I’ve never seen it generate quite the interest I saw last week.

LeXander Bryant is a Nashville-based artist. His exhibition shares the same space that recently held everyone from Picasso to Kahlo. But I’ve never seen so many people take photos underneath a sign to show they had been a part of it. People were resonating with what Bryant is doing.
What is he doing? I’m not sure how to describe it all.
It is photography, posters, videos and more–all of it arranged in a way that made it clear the presentation itself is a curated art experience.

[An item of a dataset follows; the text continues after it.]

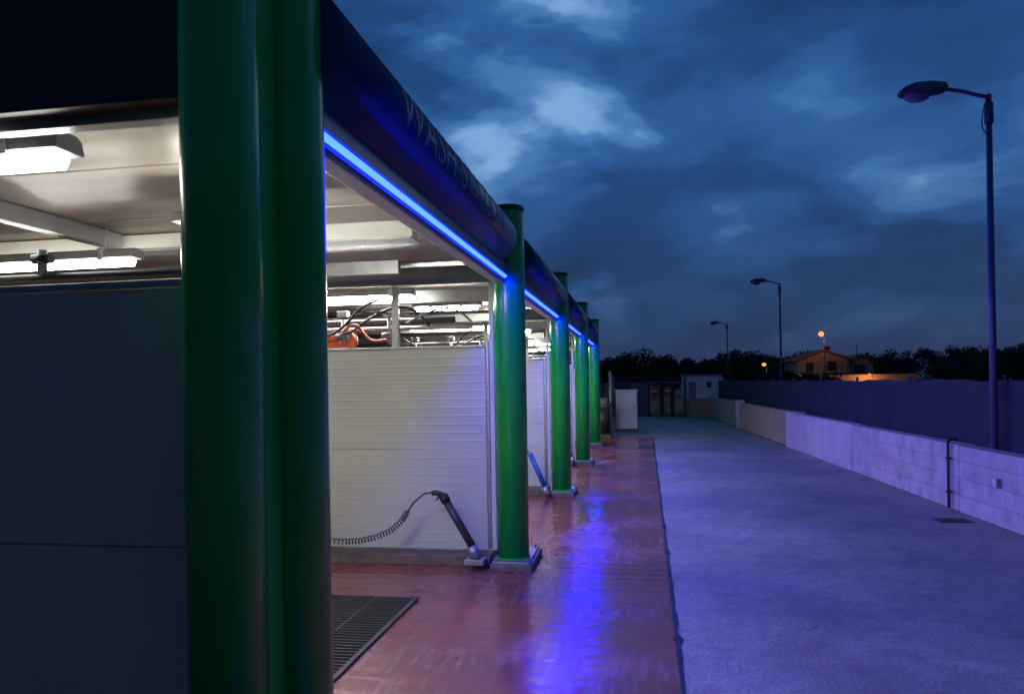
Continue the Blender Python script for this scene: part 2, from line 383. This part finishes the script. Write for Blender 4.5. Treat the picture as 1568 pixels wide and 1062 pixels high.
# ---------------------------------------------------------------- overhead pipes and hoses
for i,yc in enumerate(YC):
    e=empty('wash_hose_boom',(-2.4,yc,2.1))
    y=yc+.12
    if i==0:
        tube('supply_pipe',[(-6.2,y,1.99),(-1.5,y,1.99)],.018,M_dark,e,False)
        for x in (-2.05,-2.55):
            cyl('swivel',(x,y,1.98),(x,y,2.09),.016,M_greyp,e,12)
            cyl('valve',(x-.035,y,2.06),(x+.035,y,2.06),.018,M_dark,e,12)
        continue
    tube('supply_pipe',[(-6.2,y,2.12),(-1.5,y,2.12)],.022,M_galv,e,False)
    tube('supply_pipe_2',[(-6.2,y+.12,2.2),(-1.7,y+.12,2.2)],.03,M_dark,e,False)
    tube('hose_a',[(-1.9,y,2.12),(-2.0,y-.05,2.28),(-2.2,y-.1,2.33),(-2.5,y-.1,2.2),(-2.7,y-.05,2.05),(-3,y,2.1)],.012,M_dark,e)
    tube('hose_b',[(-2.4,y,2.4),(-2.5,y-.2,2.32),(-2.65,y-.25,2.12),(-2.9,y-.2,2.02),(-3.2,y-.1,2.1),(-3.5,y,2.3)],.012,M_dark,e)
    tube('hose_c',[(-1.5,y,2.15),(-1.6,y-.1,2.28),(-1.8,y-.15,2.3),(-2.1,y-.1,2.16)],.010,M_greyp,e)
    tube('cable',[(-3.3,y-.1,2.3),(-2.9,y-.1,2.17),(-2.4,y-.1,2.3),(-2.1,y-.1,2.2),(-1.7,y-.1,2.28)],.007,M_dark,e)
    for x in (-2.3,-2.75,-3.3):
        box('bracket',x-.05,x+.05,y-.04,y+.04,2.24,2.30,M_galv,e,.004)
        cyl('swivel',(x,y,1.98),(x,y,2.28),.018,M_galv,e,12)
        cyl('valve',(x-.06,y-.03,2.06),(x+.06,y-.03,2.06),.03,M_greyp,e,12)
    if i in (1,2):
        cyl('hose_reel',(-2.74,y+.02,2.03),(-2.74,y+.14,2.03),.09,M_red,e,28,capbev=.02)
        box('pump_cover',-3.1,-2.76,y+.0,y+.16,1.96,2.08,M_red,e,.03)
        tube('red_hose',[(-2.74,y-.06,2.1),(-2.6,y-.1,2.2),(-2.5,y-.1,2.06),(-2.42,y-.1,1.99),(-2.3,y-.08,2.02)],.013,M_red,e)
e=empty('ceiling_boom_arm',(-2.35,4.5,2.5))
cyl('pivot',(-2.35,4.5,2.66),(-2.35,4.5,2.40),.03,M_galv,e,16)
box('pivot_plate',-2.47,-2.23,4.4,4.6,2.53,2.55,M_galv,e,.004)
tube('arm',[(-2.35,4.5,2.42),(-3.3,4.7,2.42)],.018,M_dmetal,e,False)
tube('drop_hose',[(-2.36,4.5,2.42),(-2.30,4.46,2.32),(-2.36,4.45,2.2),(-2.42,4.45,1.9),(-2.4,4.5,1.5)],.012,M_greyp,e)
cyl('knuckle',(-2.35,4.45,2.37),(-2.35,4.55,2.37),.04,M_greyp,e,20)

# ---------------------------------------------------------------- spray lance with coiled hose
e=empty('foam_brush_with_coiled_hose',(-1.42,6.2,.12))
yb=6.28
cyl('brush_holder',(-1.43,yb,.19),(-1.68,yb,.62),.034,M_dmetal,e,24)
cyl('holder_collar',(-1.66,yb,.585),(-1.695,yb,.645),.042,M_dark,e,24)
cyl('holder_foot',(-1.40,yb,.105),(-1.45,yb,.21),.045,M_galv,e,24)
box('foot_plate',-1.50,-1.33,yb-.07,yb+.07,.06,.105,M_galv,e,.004)
tube('gun_handle',[(-1.69,yb,.64),(-1.73,yb,.67),(-1.79,yb,.66)],.022,M_dark,e)
tube('trigger',[(-1.72,yb,.65),(-1.745,yb-.02,.60)],.008,M_dark,e)
path=[(-1.79,.665),(-1.86,.655),(-1.95,.58),(-2.01,.50),(-2.06,.42),(-2.16,.33),(-2.3,.27),(-2.45,.235),(-2.6,.225),(-2.8,.24),(-3.0,.3)]
def pt(t):
    t=t*(len(path)-1); i=min(int(t),len(path)-2); k=t-i
    return Vector((path[i][0]*(1-k)+path[i+1][0]*k,yb,path[i][1]*(1-k)+path[i+1][1]*k))
tube('hose_lead',[pt(i/20*.32) for i in range(21)],.0075,M_dmetal,e)
pts=[];NT=36
for i in range(NT*10):
    t=.3+.7*i/(NT*10); p=pt(t); d=(pt(min(1,t+.01))-pt(t-.01)).normalized()
    up=Vector((-d.z,0,d.x)); a=2*math.pi*i/10; rr=.024
    pts.append(p+up*rr*math.cos(a)+Vector((0,1,0))*rr*math.sin(a))
tube('hose_coil',pts,.0045,M_dark,e,False)
for k,yc in ((2,10.7),(3,14.75)):
    e=empty('spray_gun_holder',(-1.4,yc-.2,.12))
    cyl('holder',(-1.30,yc-.42,.12),(-1.52,yc-.42,.62),.035,M_blue,e,20)
    cyl('holder_foot',(-1.27,yc-.42,.05),(-1.33,yc-.42,.16),.045,M_galv,e,20)
    tube('hose',[(-1.53,yc-.42,.63),(-1.65,yc-.42,.72),(-1.85,yc-.42,.5),(-2.2,yc-.42,.25),(-2.8,yc-.42,.3)],.012,M_dark,e)

# ---------------------------------------------------------------- floor grate
e=empty('floor_drain_grate',(-2.3,4.3,0))
gx0,gx1,gy0,gy1=-2.9,-1.68,3.0,5.36
box('pit',gx0,gx1,gy0,gy1,.005,.008,M_dark,e)
for a in ((gx0-.03,gx0,gy0-.03,gy1+.03),(gx1,gx1+.03,gy0-.03,gy1+.03)):
    box('frame',*a,.005,.022,M_dmetal,e)
for a in ((gx0,gx1,gy0-.03,gy0),(gx0,gx1,gy1,gy1+.03)):
    box('frame',*a,.005,.022,M_dmetal,e)
v=[];f=[]
def addbox(x0,x1,y0,y1,z0,z1):
    n=len(v); v.extend([(x0,y0,z0),(x1,y0,z0),(x1,y1,z0),(x0,y1,z0),(x0,y0,z1),(x1,y0,z1),(x1,y1,z1),(x0,y1,z1)])
    f.extend([tuple(n+i for i in q) for q in ((0,3,2,1),(4,5,6,7),(0,1,5,4),(1,2,6,5),(2,3,7,6),(3,0,4,7))])
yy=gy0+.03
while yy<gy1-.02:
    addbox(gx0,gx1,yy,yy+.010,.0085,.020); yy+=.05
for x in (-2.6,-2.29,-1.98): addbox(x,x+.012,gy0,gy1,.0085,.0185)
mesh_obj('bars',v,f,M_dmetal,e)

# ---------------------------------------------------------------- low wall at right + screen fence
def wx(y): return 3.98-.033*y
def wallseg(name,y0,y1,z1,off,th,m,parent,n=1,z0=0,bev=.01):
    v=[(wx(y0)+off,y0,z0),(wx(y0)+off+th,y0,z0),(wx(y1)+off+th,y1,z0),(wx(y1)+off,y1,z0)]
    v+=[(a,b,z1) for a,b,_ in v]
    f=[(0,3,2,1),(4,5,6,7),(0,1,5,4),(1,2,6,5),(2,3,7,6),(3,0,4,7)]
    return bevel(mesh_obj(name,v,f,m,parent),bev)
w=empty('low_boundary_wall',(3.7,10,0))
wallseg('block_section',-4,9.55,.775,0,.2,M_block,w)
wallseg('block_section_b',9.58,13.6,.785,.004,.2,M_block,w)
wallseg('plaster_section',13.6,17.6,.80,-.006,.2,M_plaster,w)
wallseg('end_pier',17.6,18.4,.83,-.03,.26,M_plaster,w)
wallseg('beige_section',18.4,25.4,.82,.03,.18,M_beige,w)
wallseg('pier',25.4,25.9,.9,-.02,.24,M_plaster,w)
wallseg('far_section',25.9,34,.85,.03,.18,M_beige,w)
e=empty('wall_drain_pipe',(wx(9.75)-.03,9.75,0))
X=wx(9.75)-.035
tube('pipe',[(X,9.75,.02),(X,9.75,.80),(X+.03,9.75,.835),(X+.1,9.75,.835)],.018,M_dark,e,False)
for z in (.2,.6): box('clip',X-.025,X+.034,9.72,9.78,z,z+.02,M_dark,e)
e=empty('wall_junction_box',(wx(8.62),8.62,.45))
box('body',wx(8.62)-.045,wx(8.62)-.002,8.57,8.67,.42,.51,M_greyp,e,.008)
box('lid',wx(8.62)-.052,wx(8.62)-.046,8.575,8.665,.425,.505,M_white,e,.002)
e=empty('drain_cover',(3.3,8.9,0))
box('frame',3.2,3.55,8.85,9.1,.002,.008,M_dmetal,e)
for k in range(7): box('slot',3.22+k*.046,3.245+k*.046,8.88,9.07,.009,.011,M_dark,e)
fe=empty('screened_fence',(3.9,15,0))
v=[];f=[];n=0
ys=[-4+i*.12 for i in range(330)]
for y in ys:
    o=.24+.012*math.sin(y*5.1)+.015*math.sin(y*1.7+1)+.008*random.random()
    top=1.54+.012*math.sin(y*2.5)+.008*math.sin(y*7)
    x=wx(y)+o+.006*max(0,y)
    v+=[(x,y,.4),(x+.01*math.sin(y*9),y,1.0),(x,y,top)]
for i in range(len(ys)-1):
    for k in (0,1):
        a=3*i+k; f.append((a,a+3,a+4,a+1))
mesh_obj('screen',v,f,M_screen,fe,True)
for i in range(16):
    y=-3+i*2.5; x=wx(y)+.3+.006*max(0,y)
    cyl('fence_post',(x,y,0),(x,y,1.6),.022,M_pole,fe,12)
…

The photo that especially grabbed me was a father surfing on his phone, sitting on a bus with his kid asleep in his arms. That’s real life.
I have no background in critical analysis of art. I can only tell you that it seemed like the entire thing is one big love letter to his community. He had curated–documented–his experience in a small town in the South.
I suppose we could spend lots of time here talking about poverty, prejudice, etc. But that isn’t where his art focuses. It is on the beauty in his community.
Bryant went beyond documenting to also challenge the viewer. Several posters and cuts on his video throw a challenge or question our way.
“Who are you and why are you here?”
I see Bryant answering his own question by sharing his heritage with us–and by making use of what that heritage and his situation has given him.
Example: The man has incorporated a QR code into his art–it shows up in the exhibition’s video, too. And where does that QR code lead? To his Instagram account, of course.
He’s using his chance at the Frist to grow his followers. Which is a great example of taking advantage of the hand you are dealt and playing it!
Maybe I’m making too much of that. And I don’t think art needs to have a moral.
But I do think it needs to give us a perspective on truth. At its best, it needs to be in some sense good and beautiful, too.
So here are two takeaways I see in this successful artist’s work:
First: Don’t be a victim. Embrace what you’ve been given. Make use of it. All of it. Every opportunity.
Second: Fathers and father figures are important. Somebody is looking up to you. Don’t squander that.
I didn’t just get that from the picture of a dad holding his kid.
The sculpture at the beginning, under the sign? It’s a concrete installation. Bryant’s dad worked in concrete and modeled hard work for him from a young age.
Beauty can grow anywhere, if you focus on it and help make it happen. Good luck today.

LeXander Bryant: forget me nots will be at the Frist Art Museum through May 1.